On Rumors of China Attacks Targeting a Google Search Warrant Compliance System (and About Google Allegedly Already Lifting Censorship)


There were some rumors out there that the recent hack into the Google system originating from China actually attacked a program established by Google to comply with law enforcement requests.
Not knowing whether any of this is true, I asked Google: “MacWorld writes that you apparently have a system in place ’used to help Google comply with search warrants by providing data on Google users’. Is this true?”
A Google representative answers: “I haven’t read the article you quote, but that line on its own looks accurate to me. As a matter of company policy, we don’t comment on the specific structure or specific inquiries. What I can say is that we do have a team in place to help us comply with the law, much like any other company. When we receive a specific legal request, we first check to see if it meets both the letter and the spirit of the law before complying. And if doesn’t we can object or ask that the request is narrowed.”

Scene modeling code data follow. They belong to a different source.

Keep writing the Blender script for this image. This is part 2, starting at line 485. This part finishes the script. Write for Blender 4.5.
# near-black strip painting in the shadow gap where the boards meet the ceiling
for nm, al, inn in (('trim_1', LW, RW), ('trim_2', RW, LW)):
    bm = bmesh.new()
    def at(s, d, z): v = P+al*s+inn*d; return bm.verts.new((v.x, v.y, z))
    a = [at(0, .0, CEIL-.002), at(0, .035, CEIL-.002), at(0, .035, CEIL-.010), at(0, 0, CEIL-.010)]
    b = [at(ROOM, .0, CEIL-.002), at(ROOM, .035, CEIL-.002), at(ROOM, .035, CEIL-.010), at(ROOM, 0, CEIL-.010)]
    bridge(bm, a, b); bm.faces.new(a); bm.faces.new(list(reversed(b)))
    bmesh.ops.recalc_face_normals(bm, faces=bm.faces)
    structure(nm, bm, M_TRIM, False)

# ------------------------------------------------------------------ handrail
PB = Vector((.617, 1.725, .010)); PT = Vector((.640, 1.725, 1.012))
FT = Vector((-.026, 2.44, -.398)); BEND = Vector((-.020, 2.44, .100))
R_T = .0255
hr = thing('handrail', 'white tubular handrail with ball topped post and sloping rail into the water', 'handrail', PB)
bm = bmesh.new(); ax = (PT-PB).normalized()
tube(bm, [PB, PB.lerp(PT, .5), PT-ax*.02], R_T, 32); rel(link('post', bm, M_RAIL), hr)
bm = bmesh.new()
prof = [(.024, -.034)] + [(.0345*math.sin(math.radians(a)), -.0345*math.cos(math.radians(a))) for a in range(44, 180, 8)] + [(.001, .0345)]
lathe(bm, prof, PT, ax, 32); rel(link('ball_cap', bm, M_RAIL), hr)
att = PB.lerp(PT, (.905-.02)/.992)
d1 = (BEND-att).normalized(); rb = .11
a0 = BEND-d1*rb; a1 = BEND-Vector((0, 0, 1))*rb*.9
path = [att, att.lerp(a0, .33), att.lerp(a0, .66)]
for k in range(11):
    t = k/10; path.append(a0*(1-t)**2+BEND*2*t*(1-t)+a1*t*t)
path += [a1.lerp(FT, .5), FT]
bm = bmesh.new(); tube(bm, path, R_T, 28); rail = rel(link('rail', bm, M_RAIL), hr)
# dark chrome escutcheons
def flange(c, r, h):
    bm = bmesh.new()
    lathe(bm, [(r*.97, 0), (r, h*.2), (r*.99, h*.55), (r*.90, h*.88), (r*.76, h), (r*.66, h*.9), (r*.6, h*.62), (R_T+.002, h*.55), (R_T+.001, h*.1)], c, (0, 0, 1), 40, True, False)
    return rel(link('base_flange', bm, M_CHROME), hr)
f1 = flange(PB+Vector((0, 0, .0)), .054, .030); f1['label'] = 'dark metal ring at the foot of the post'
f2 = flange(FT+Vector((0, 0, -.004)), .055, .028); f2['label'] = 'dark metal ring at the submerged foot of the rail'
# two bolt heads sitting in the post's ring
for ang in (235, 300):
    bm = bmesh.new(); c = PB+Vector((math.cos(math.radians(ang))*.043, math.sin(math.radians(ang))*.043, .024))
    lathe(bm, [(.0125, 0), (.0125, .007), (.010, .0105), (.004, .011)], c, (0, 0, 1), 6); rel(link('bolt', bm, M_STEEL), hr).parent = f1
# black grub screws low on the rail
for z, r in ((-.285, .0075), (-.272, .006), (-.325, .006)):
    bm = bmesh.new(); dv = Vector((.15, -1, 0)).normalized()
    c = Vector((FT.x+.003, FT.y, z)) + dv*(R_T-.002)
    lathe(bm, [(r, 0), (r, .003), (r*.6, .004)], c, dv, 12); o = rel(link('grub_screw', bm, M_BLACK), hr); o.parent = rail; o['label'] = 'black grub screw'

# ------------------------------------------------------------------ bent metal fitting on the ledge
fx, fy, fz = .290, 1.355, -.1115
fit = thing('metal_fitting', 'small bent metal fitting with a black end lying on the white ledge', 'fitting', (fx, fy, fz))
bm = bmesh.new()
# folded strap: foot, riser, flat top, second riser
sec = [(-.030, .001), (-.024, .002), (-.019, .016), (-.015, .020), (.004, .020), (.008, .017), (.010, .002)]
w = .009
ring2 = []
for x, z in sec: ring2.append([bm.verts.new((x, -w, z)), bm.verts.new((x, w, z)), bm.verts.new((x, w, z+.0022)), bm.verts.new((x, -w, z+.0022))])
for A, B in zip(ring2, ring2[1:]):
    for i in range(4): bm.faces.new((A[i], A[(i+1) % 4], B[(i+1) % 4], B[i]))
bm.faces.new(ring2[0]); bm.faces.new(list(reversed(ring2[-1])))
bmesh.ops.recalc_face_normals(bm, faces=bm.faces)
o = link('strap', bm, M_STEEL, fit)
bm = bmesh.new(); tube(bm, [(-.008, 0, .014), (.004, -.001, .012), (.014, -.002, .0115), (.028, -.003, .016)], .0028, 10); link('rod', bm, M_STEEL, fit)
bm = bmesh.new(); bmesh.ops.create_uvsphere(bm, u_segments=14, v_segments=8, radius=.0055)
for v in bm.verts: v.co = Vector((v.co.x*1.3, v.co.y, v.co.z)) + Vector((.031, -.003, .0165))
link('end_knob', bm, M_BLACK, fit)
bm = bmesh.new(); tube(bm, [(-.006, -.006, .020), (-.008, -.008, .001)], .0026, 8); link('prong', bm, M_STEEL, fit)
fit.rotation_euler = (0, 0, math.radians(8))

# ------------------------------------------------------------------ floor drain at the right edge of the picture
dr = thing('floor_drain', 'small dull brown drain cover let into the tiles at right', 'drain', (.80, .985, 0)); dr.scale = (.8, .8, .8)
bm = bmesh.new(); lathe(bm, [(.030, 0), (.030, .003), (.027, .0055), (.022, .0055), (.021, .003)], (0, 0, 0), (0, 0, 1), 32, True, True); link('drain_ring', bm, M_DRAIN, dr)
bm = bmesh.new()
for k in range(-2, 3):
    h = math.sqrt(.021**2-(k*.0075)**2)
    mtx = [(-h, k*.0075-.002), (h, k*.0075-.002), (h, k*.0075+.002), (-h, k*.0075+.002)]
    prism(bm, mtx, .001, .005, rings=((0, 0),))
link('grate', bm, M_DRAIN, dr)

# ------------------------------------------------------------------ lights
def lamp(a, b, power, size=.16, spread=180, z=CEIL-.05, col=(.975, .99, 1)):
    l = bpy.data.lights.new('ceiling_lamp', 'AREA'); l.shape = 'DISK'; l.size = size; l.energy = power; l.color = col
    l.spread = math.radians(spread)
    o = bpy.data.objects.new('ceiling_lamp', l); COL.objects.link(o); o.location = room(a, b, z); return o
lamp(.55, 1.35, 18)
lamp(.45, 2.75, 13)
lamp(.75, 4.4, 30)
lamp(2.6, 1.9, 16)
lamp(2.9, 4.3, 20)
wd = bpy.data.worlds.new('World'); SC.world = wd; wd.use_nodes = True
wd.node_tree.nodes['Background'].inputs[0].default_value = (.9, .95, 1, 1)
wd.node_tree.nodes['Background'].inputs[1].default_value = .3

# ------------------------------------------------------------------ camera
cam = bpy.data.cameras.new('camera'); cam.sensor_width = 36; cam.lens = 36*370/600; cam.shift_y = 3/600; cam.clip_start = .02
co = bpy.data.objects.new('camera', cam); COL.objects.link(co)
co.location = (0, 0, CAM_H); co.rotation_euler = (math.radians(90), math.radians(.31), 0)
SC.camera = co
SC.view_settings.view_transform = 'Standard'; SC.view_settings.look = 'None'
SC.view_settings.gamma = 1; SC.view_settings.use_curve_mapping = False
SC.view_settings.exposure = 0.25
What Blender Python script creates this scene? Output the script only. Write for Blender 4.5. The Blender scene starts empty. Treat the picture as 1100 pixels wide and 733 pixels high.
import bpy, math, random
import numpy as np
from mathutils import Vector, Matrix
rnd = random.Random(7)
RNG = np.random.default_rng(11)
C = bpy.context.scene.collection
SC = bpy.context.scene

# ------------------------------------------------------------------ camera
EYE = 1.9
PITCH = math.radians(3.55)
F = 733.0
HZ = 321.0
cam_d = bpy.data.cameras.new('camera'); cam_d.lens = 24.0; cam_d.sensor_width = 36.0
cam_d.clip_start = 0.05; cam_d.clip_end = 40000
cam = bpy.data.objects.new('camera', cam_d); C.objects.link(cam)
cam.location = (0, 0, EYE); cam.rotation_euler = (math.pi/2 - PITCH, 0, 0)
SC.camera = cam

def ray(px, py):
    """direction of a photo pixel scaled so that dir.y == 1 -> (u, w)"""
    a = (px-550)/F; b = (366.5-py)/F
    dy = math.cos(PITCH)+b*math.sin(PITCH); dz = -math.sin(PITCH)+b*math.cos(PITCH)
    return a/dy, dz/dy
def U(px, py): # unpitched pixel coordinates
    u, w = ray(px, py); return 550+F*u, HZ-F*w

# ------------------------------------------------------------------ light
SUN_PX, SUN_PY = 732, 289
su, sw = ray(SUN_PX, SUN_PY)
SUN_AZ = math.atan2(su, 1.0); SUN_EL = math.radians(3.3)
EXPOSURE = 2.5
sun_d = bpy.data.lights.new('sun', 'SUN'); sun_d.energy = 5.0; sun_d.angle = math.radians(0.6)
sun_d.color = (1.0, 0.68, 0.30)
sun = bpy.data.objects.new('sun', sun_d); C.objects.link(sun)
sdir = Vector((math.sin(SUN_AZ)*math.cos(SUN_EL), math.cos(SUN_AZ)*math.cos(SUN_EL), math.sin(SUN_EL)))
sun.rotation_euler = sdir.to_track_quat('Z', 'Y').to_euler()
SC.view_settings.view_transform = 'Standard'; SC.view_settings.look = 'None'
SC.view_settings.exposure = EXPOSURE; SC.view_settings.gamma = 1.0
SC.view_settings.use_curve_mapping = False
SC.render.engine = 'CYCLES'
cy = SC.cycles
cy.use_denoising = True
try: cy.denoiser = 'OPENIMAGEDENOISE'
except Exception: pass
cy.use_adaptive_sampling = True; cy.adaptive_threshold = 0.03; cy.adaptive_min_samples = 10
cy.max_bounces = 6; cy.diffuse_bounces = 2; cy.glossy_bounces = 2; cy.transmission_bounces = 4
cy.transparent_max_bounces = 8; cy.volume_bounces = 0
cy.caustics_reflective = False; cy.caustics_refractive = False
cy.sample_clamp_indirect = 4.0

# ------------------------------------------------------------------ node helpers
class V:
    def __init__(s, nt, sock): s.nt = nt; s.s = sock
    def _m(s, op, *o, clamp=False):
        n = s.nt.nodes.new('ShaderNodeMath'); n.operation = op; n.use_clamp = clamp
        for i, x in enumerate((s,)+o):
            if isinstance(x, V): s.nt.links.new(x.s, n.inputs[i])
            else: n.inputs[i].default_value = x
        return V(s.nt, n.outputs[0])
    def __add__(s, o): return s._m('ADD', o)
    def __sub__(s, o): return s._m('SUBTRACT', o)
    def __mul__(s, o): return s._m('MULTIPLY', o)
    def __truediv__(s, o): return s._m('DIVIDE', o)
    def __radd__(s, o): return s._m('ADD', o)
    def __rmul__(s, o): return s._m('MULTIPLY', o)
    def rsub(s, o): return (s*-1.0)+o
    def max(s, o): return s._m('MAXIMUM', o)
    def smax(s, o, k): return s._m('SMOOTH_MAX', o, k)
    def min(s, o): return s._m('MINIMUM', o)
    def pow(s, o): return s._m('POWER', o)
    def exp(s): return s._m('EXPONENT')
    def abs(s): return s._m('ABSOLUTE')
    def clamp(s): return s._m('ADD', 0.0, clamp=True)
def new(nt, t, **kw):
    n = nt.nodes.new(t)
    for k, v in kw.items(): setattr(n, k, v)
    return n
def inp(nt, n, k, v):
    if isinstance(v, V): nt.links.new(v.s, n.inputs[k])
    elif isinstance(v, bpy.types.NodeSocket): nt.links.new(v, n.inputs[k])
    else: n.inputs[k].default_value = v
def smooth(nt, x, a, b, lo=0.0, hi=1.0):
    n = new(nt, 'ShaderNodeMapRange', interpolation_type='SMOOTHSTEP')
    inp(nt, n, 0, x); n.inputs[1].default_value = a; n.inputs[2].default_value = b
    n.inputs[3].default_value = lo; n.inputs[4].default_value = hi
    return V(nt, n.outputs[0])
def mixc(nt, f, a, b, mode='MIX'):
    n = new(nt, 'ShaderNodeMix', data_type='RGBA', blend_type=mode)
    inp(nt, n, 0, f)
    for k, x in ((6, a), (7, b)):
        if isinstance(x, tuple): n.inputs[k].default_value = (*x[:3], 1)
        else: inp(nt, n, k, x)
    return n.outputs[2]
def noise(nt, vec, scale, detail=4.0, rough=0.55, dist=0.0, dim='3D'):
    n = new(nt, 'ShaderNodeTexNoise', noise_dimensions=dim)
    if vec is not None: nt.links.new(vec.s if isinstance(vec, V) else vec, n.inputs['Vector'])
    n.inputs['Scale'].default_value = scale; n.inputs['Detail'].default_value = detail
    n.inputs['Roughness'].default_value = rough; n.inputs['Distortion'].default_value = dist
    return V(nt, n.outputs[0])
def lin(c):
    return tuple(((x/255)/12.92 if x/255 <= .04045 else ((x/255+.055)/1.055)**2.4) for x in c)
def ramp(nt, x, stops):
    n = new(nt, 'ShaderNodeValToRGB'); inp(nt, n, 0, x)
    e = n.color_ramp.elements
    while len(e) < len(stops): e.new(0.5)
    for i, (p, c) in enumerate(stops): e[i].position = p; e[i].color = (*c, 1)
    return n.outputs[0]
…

Further rumors on the other hand, like a Reddit frontpage story and an article on German Spiegel, suggested that Google already stopped filtering the results for google.cn. As I was still seeing the italic self-censorship disclaimer on specific results, i.e. wasn’t able to reproduce any of lifting of a block, I yesterday asked Google: “Did you already start partially lifting google.cn censorship?”
Google’s reply: “No. Per our announcement, we are continuing to operate Google.cn in compliance with Chinese law. Over the next few weeks we will be discussing with the Chinese government the basis on which we could operate an unfiltered search engine within the law, if at all.”
From news agency DPA in the meantime came the following (my translation): “Beijing remains steady in the battle between internet company Google and China about ongoing censorship. Foreign internet companies should keep to Chinese laws when going about business in China, foreign ministry speaker Jiang Yu told members of the press in Beijing on Thursday.” When questioned about hacker attacks against Google originating from China, Jiang Yu according to DPA said “The Chinese government opposes cyber attacks”.